Albuquerque também partilha da mesma visão de Abouchedid, reiterando que o PT, partido de Lula, é um grande fomentador do consumo, logo de crédito. Cenário positivo e favorável para os bancos públicos. No entanto, o analista chama a atenção sobre os desafios impostos pela inadimplência, que já é bastante elevada entre as classes brasileiras mais pobres.
“Os governos do PT são grandes fomentadores do consumo, o que acaba fomentando também o crédito. Deverá haver uma expansão do crédito, sobretudo incentivo para baixa renda. Então vejo que o banco pode se beneficiar com aumento da carteira de clientes. O grande desafio mesmo é controlar a inadimplência, que no caso do brasileiro médio já é bastante elevada”, relatou.
Investir no Banco do Brasil continuará valendo a pena?
Para Albuquerque, o fato do Brasil estar se consolidando cada vez no cenário internacional atual, com inflação caindo e possibilidade de queda dos juros em 2023, fortalecerá o setor bancário nos próximos anos. Com isso, o Banco do Brasil continuará sendo um bom investimento.
“Continuo convicto na tese de Banco do Brasil, por várias razões. Com o cenário internacional atual, o Brasil parece ser cada vez mais a bola da vez. Estamos já na contra-tendência mundial, com inflação caindo enquanto nos EUA e na Europa ainda está subindo. Talvez tenhamos queda dos juros no próximo ano. Nesse contexto, ainda mais com uma busca por opções de maior qualidade, o setor de bancos parece também estar ganhando momento. E dentro desse setor, o Banco do Brasil continua com valuation bastante atrativo”, explicou.

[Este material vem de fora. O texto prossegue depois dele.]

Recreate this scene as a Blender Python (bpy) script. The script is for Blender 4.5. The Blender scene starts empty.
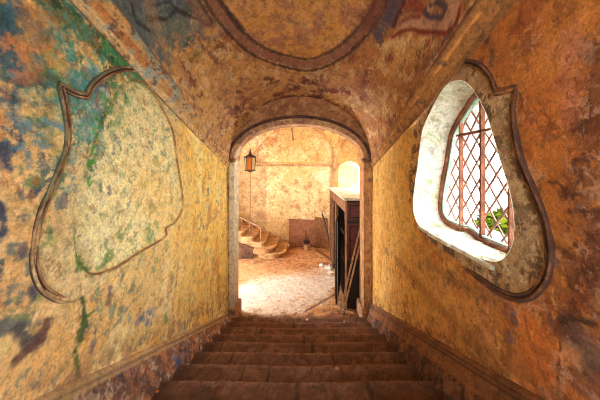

No entanto, segundo Flávio Lemos, sócio na Trader Brasil Investimentos, as promessas econômicas feitas por Lula poderão afetar a rentabilidade do Banco do Brasil no longo prazo, podendo atrapalhar o desempenho das ações das estatais durante o governo petista.
“Lula sugeriu um amplo programa de renegociação de dívida, expansão mais forte do crédito e o uso de bancos públicos para apoiar programas sociais. Analistas do mercado apontam que potenciais programas de renegociação de dívida, crédito subsidiado e uma abordagem de expansão do crédito mais agressiva podem representar riscos de longo prazo para a rentabilidade do BB”, disse.